The McCrory administration has formed a coalition of architects, bankers, small businesses, contractors and developers to push for the restoration of the tax credits, which the General Assembly repealed in its effort to create more revenue. (The website is historictaxcredits.org.) Thirty-six people turned out for a pep talk about the tax credits at City Hall and a tour of the Grey Hosiery Mill, a project that city officials say could become a landmark tax credit success. The city was able to get a letter last summer from the state that grandfathered the project in despite the tax credit repeal. The City Council last year gave the city-owned property to a development partnership that is trying to assemble the financing to build apartments.
The Hendersonville stop was Kluttz's first in a statewide campaign taking her to "any city that invites me" to raise awareness about the tax credits.
State Sen. Tom Apodaca and Rep. Chuck McGrady were invited but both were at work in the legislative session in Raleigh.
"I did have a message from Rep. McGrady that he very much supports historic tax credits and asking me to tell you that he is fully on board" with the governor's effort to restore them, Kluttz said. The governor's staff has drafted a compromise that will cost the state less than the tax credit the General Assembly repealed.
"Historic tax credits have greatly enhanced the ability of these older buildings to be renewed and rehabilitated," said Ted Alexander, who runs the western office of Preservation North Carolina, a nonprofit organization that helps guide historic rehab projects. "They're real crucial."
A $30 million project that was on the verge of breaking ground stalled when the tax credits disappeared, he said. Without the incentive, "that's going to be on hold and it may not come back." While acknowledged the opposition view that government incentives ought not be needed, "we're not living in a perfect world and we're competing with other states," he said. "Developers who are looking at projects — they can go anywhere."
The City Council highlighted the 100-year-old Grey Hosiery Mill as a prime example of an older building that can fall into disrepair. If the tax credits go away permanently, "you're going to have more buildings in this condition and worse around the state," City Manager John Connet said.

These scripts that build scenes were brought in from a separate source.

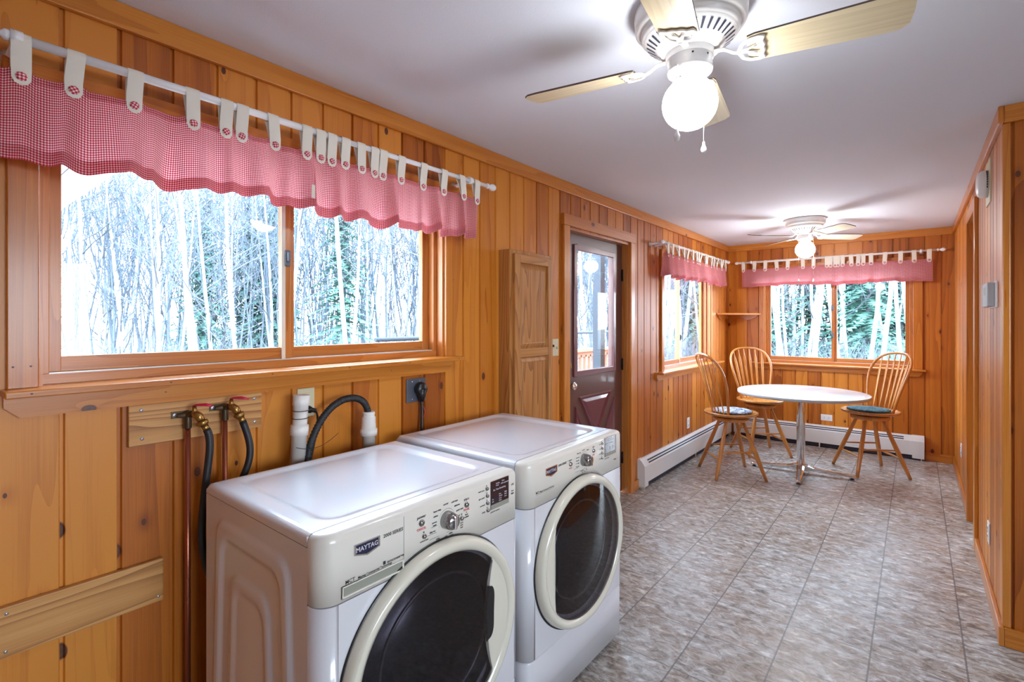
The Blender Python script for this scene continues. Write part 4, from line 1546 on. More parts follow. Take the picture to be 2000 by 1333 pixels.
    for (s, a, b, sz) in (('Sensing', .025, .078, .006), ('Wash', .025, .071, .006), ('Rinse', .055, .080, .006), ('Add a garment', .050, .072, .0065), ('Est. Time Remaining', .012, .058, .0075), ('Hot', .040, .040, .0065), ('Warm', .040, .033, .0065),
                          ('Cool', .040, .026, .0065), ('Cold', .040, .019, .0065), ('High', .068, .040, .0065), ('Med', .068, .033, .0065), ('Low', .068, .026, .0065), ('On', .006, .030, .006), ('Off', .006, .022, .006)):
        text_mb(dl, s, (PX + .0016, yoff(dy0 + a), dz0 + b * (dz1 - dz0) / .09), UX, UY, sz, 'LEFT', .2)
    dl.build('display_lettering', M['whiteink'], dis)
    ink.build('lettering', M['ink'], con)
    if red.v: red.build('red_lettering', M['redink'], con)
    # seam lines and the soap drawer
    if washer:
        mb = MB()
        a0, a1, b0, b1 = .055, .238, .808, .836
        mb.box(PX - .0005, PX + .0035, yoff(a0), yoff(a1), b1 - .003, b1)
        mb.box(PX - .0005, PX + .0035, yoff(a0), yoff(a1), b0, b0 + .004)
        mb.box(PX - .0005, PX + .0035, yoff(a0), yoff(a0 + .004), b0, b1)
        mb.box(PX - .0005, PX + .0035, yoff(a1 - .004), yoff(a1), b0, b1)
        dw_ = mb.build('soap_drawer', M['console'], o, bevel=0.001)
        mb = MB()
        mb.box(PX - .0002, PX + .0006, yoff(a0 + .004), yoff(a1 - .004), b0 + .004, b1 - .003)
        mb.build('drawer_pull', M['slotgrey'], dw_)
        mb = MB()
        mb.box(PX - .0002, PX + .0003, yoff(.2408), yoff(.2413), .812, .948)
        mb.build('drawer_seam', M['ink'], dw_)
    return o


machine('washing_machine', 'white front-loading washing machine nearest the camera, with soap drawer slot', 'washing machine', 0.612, 1.342, -1.72, True)
machine('clothes_dryer', 'white front-loading clothes dryer between the washing machine and the brown door', 'dryer', 1.395, 2.118, -1.785, False)


# ------------------------------------------------------------------ plumbing behind the washer
def bez(p0, p1, p2, p3, n_=20):
    out = []
    p0, p1, p2, p3 = map(Vector, (p0, p1, p2, p3))
    for i in range(n_ + 1):
        t = i / n_
        out.append(p0 * (1 - t) ** 3 + p1 * 3 * t * (1 - t) ** 2 + p2 * 3 * t * t * (1 - t) + p3 * t ** 3)
    return out


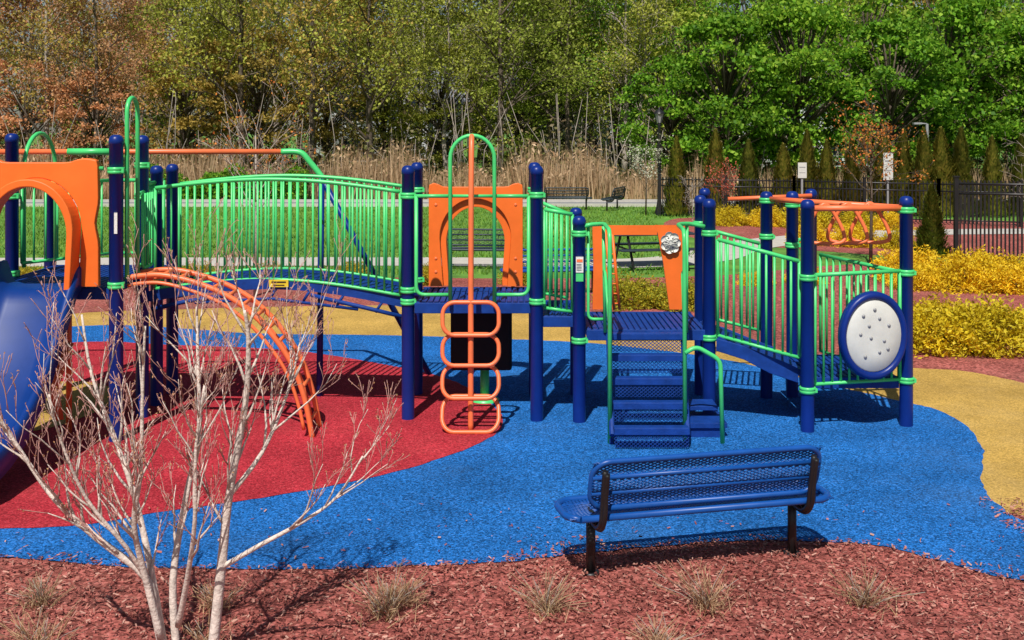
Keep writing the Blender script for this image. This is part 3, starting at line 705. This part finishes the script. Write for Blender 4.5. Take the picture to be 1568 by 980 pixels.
for x, y, s, mt in ((-31, 57, .9, LR), (-27.5, 55.5, .74, LR), (-24.5, 56, .8, LR), (-20.8, 55.5, .72, LR), (-16.8, 57, .95, LB), (-13, 57.5, .98, LB), (-9.9, 59, .85, LB), (-36, 58, 1., LB), (-3.9, 60, .9, LO), (.2, 61, .8, LY), (-7.0, 61, .8, LO)):
    put(rt.choice(midT), x, y, s, mt)
# taller airy oaks between the street and the white house
for x, y, s, mt in ((2.1, 60, .95, LO), (4.6, 62, .9, LY), (6.6, 58.5, .85, LO), (.4, 66, 1.1, LO), (7.6, 66, 1.05, LY), (3.4, 68, 1.1, LO), (-5.5, 64, 1.05, LO)):
    put(rt.choice(airyA), x, y, s, mt, rt.choice([BARK, BARKL]))
for x, y, s in ((7.6, 53, .72), (9.9, 51.5, .93), (13.4, 52, .98), (17.2, 50.5, .9), (20.5, 52.5, 1.05), (24.5, 51, .95), (29, 52, 1.05), (34, 53, 1.1), (39, 55, 1.1)):
    put(rt.choice(dense), x, y, s, LG)
for x, y, s in ((9.5, 60, 1.15), (13.5, 61, 1.35), (19, 60, 1.3), (24, 61, 1.4), (30, 60, 1.35), (36, 62, 1.4)):
    put(rt.choice(midT), x, y, s, rt.choice([LG, LY]))
for i in range(22):
    x = -44 + i * 4.2 + rt.uniform(-1, 1); y = rt.uniform(62, 69); mt = rt.choice(pick(x, y))
    put(rt.choice(airyA + airyB + bareT), x, y, rt.uniform(.85, 1.05), mt, rt.choice([BARK, BARKL]))
for i in range(24):
    x = -56 + i * 4.8 + rt.uniform(-1, 1); y = rt.uniform(84, 90); mt = rt.choice(pick(x, y))
    put(rt.choice(airyB), x, y, rt.uniform(.95, 1.15), mt)
for i in range(26):
    x = -70 + i * 5.6 + rt.uniform(-1, 1); y = rt.uniform(96, 106); mt = rt.choice([LO, LY, LO, LB])
    put(rt.choice(midT), x, y, rt.uniform(1.6, 1.95), mt)
mb = MB(); n = 60000
y = NR.uniform(51, 68, n); x = NR.uniform(-.75, .75, n) * y
hh = 1.6 + 1.2 * np.sin(x * .7 + np.sin(y)) + .8 * np.sin(x * 1.9 + y)
z = np.abs(NR.uniform(0, 1, n)) ** 1.3 * np.clip(hh, .7, 4) * 1.1
mb.leaves(np.stack([x, y, z], 1), NR.uniform(.1, .3, n), 0)
for i in range(700):
    yy = rt.uniform(50.5, 66); xx = rt.uniform(-.7, .7) * yy; h = rt.uniform(1.5, 5)
    mb.tube([(xx, yy, 0), (xx + rt.gauss(0, .2), yy, h * .5), (xx + rt.gauss(0, .5), yy, h)], [.035, .025, .01], 3, 1)
mb.obj("undergrowth", [UND, BARKL])
mb = MB(); n = 10000
y = NR.uniform(46.2, 51.5, n); q = NR.uniform(-.62, .17, n); x = q * y
hh = NR.uniform(1.0, 2.45, n) * (.8 + .25 * np.sin(x * .8) + .16 * np.sin(x * 2.3))
mb.blades(np.stack([x, y, 0 * x], 1), hh, NR.uniform(.03, .08, n), 0, .12)
k = NR.rand(n) < .35
mb.leaves(np.stack([x, y, hh * .9], 1)[k], NR.uniform(.12, .3, k.sum()), 0, .35)
n2 = 2500; y = NR.uniform(47, 49, n2); x = NR.uniform(9, 32, n2); mb.blades(np.stack([x, y, 0 * x], 1), NR.uniform(.5, 1.5, n2), .06, 0, .2)
mb.obj("reed_bed", [REED])
mb = MB(); n = 11000; x = NR.uniform(-15.5, -8.5, n); y = NR.uniform(45.9, 47, n); z = NR.uniform(0, 1, n) ** .7 * (1.1 + .3 * np.sin(x * 2) + .15 * np.sin(x * 5.3))
mb.leaves(np.stack([x, y, z], 1), NR.uniform(.08, .18, n), 0); mb.obj("green_hedge", [LG])

def thuja(name):
    mb = MB(); n = 5200; t = NR.rand(n) ** 1.25; rr = .5 * (1 - t) ** .7 * (1 + .12 * np.sin(t * 25)) * NR.uniform(.6, 1.08, n); a = NR.uniform(0, 2 * math.pi, n)
    rr *= 1 + .15 * np.sin(a * 5 + t * 9)
    c = np.stack([rr * np.cos(a), rr * np.sin(a), .12 + 2.6 * t], 1)
    A = np.stack([np.cos(a) * .5, np.sin(a) * .5, np.ones(n)], 1) * NR.uniform(.04, .10, n)[:, None]
    B = np.stack([-np.sin(a), np.cos(a), NR.normal(0, .3, n)], 1) * NR.uniform(.018, .04, n)[:, None]
    mb.quads(c, A, B, 1); mb.tube([(0, 0, 0), (0, 0, 2.3)], [.06, .02], 6, 0)
    return mb.data(name, [BARK, THU])
th = [thuja("thuja%d" % i) for i in range(2)]
for x in (5.65, 6.95, 8.05, 9.2, 10.15, 10.75, 11.6, 12.6, 13.45, 13.95, 14.6, 15.3, 16.3, 17.4, 18.5):
    s = rt.uniform(.9, 1.12); inst("arborvitae_tree", rt.choice(th), (x, rt.uniform(37.6, 38.2), 0), rt.uniform(0, 6), (s * rt.uniform(1.0, 1.35), s, s))
inst("arborvitae_tree", th[0], (9.75, 25.8, 0), 1, (.8, .8, .62))
def shrub(name):
    mb = MB(); n = 6500
    u = NR.normal(size=(n, 3)); u[:, 2] = np.abs(u[:, 2]); u /= np.linalg.norm(u, axis=1)[:, None]
    az = np.arctan2(u[:, 1], u[:, 0]); lump = 1 + .15 * np.sin(az * 3 + u[:, 2] * 7) + .12 * np.sin(az * 8 + u[:, 2] * 13 + R.uniform(0, 6))
    r = NR.uniform(.5, 1.02, n) ** .8 * lump
    c = u * r[:, None] * np.array([.62, .62, .60])
    A = (u * .6 + np.array([0, 0, .1]) + NR.normal(0, .6, (n, 3))); A /= np.linalg.norm(A, axis=1)[:, None]; A *= NR.uniform(.018, .042, n)[:, None]
    B = np.cross(A, NR.normal(size=(n, 3))); B /= np.linalg.norm(B, axis=1)[:, None]; B *= NR.uniform(.008, .018, n)[:, None]
    mb.quads(c, A, B, 0)
    for i in range(14):
        a = R.uniform(0, 6.28); mb.tube([(0, 0, 0), (.3 * math.cos(a), .3 * math.sin(a), .35)], [.012, .005], 4, 1)
    return mb.data(name, [GOLD, BARK])
shr = [shrub("shrub%d" % i) for i in range(3)]
def shrubs(x0, x1, y0, y1, step, s=1., rows=1, mt=None):
    x = x0
    while x <= x1:
        t = (x - x0) / max(.01, x1 - x0)
        for k in range(rows):
            ss = s * rt.uniform(.7, 1.15)
            inst("golden_cypress_shrub", rt.choice(shr), (x + rt.uniform(-.15, .15), y0 + (y1 - y0) * t + k * .9 + rt.uniform(-.2, .2), 0), rt.uniform(0, 6), (ss * rt.uniform(.95, 1.2), ss, ss * rt.uniform(.85, 1.05)), None, {0: mt} if mt else None)
        x += step
shrubs(5.75, 9.5, 15.2, 14.9, .8, 1.05, 1)
shrubs(6.3, 9.5, 16.2, 15.9, .9, .90, 1)
shrubs(7.5, 12, 20.9, 19.6, .85, 1.05, 1)
shrubs(8.0, 12, 22.0, 20.9, 1.1, 1.0, 1)
shrubs(7.8, 9.8, 28.8, 27.9, .95, .95, 1)
shrubs(6.9, 11.5, 34.5, 33, 1.1, 1.1, 1)
shrubs(-9.5, .5, 21.7, 21.5, 1.6, .62, 1, GOLDG)
shrubs(2.0, 2.7, 18.9, 18.8, .65, .9, 1, GOLDG)
shrubs(4.6, 6.0, 21.3, 21.8, 1.1, .6, 1)
def small_tree(name, H, leaf, n_leaf, ls, loc, seed, crown=.45, bark=BARK, spread=.7):
    mb = MB(); tips = []; rg_ = random.Random(seed)
    z0 = H * crown
    mb.tube([(0, 0, 0), (.02, 0, z0), (.0, .02, H * .8)], [H * .012, H * .009, H * .003], 6, 0)
    for i in range(11):
        a = i * 2.4; zz = z0 + (H * .75 - z0) * i / 11
        grow(mb, V((0, 0, zz)), V((math.cos(a), math.sin(a), .9)).normalized(), H * .26, H * .004, 2, rg_, tips, spread, (3, 4), 0, .12, 4, .15, 3, .004)
    tp = np.array([tuple(t) for t in tips]); c = np.repeat(tp, n_leaf, 0); c = c + NR.normal(0, .06, c.shape)
    if n_leaf: mb.leaves(c, NR.uniform(ls * .6, ls * 1.3, len(c)), 1)
    inst(name, mb.data(name, [bark, leaf]), loc, 0, 1)
small_tree("young_maple_tree", 3.35, ORL, 3, .06, (7.85, 24.3, 0), 3, .45)
small_tree("red_maple_sapling", 2.0, PINK, 2, .06, (6.75, 35.5, 0), 5, .3)
small_tree("white_blossom_tree", 2.7, BLOS, 3, .06, (4.6, 38.2, 0), 8, .3)
small_tree("bare_shrub", 1.6, ORL, 0, .1, (5.6, 34.5, 0), 9, .08, BARKL)
small_tree("bare_shrub", 3.2, ORL, 0, .1, (14.9, 31.5, 0), 10, .1, BARKL, .9)
small_tree("bare_shrub", 3.0, ORL, 0, .1, (16.4, 32.5, 0), 14, .1, BARKL, .9)
small_tree("bare_sapling", 3.6, ORL, 1, .05, (-4.6, 19.9, 0), 11, .4, BARKL)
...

Jim Hall, a partner in the White Challis development group, said his group's loft apartments project would not be doable without the state tax credit.
"I will tell you, when you walk through this building, you have to focus on the big picture and it's not easy," Hall told the gathering before the mill tour. "The last time I was there, there was a lot of water."
The White Challis group, made up of developers, architects and investors from Daytona Beach, Greenville, S.C., and Hendersonville, proposes to build 34 loft apartments. They must be leased at an affordable rate for five years under terms of federal tax credits. After that they could be converted to "moderately priced" condos, Hall said.
Councilman Steve Caraker, a former building inspector and plumbing contractor who rehabilitated his own historic home in the Westside Historic District, led Kluttz and the rest of the gathering on a tour of the mill. Although structurally sound, the building needs a new roof and extensive work inside and out. The grandest part, Caraker said, is the 1915 section, which features clerestory windows and would be designed to open onto a courtyard. Built by Capt. James Grey as a knitting mill in 1915, with additions in 1919, 1947 and 1960s, the mill is listed on the National Register of Historic Places.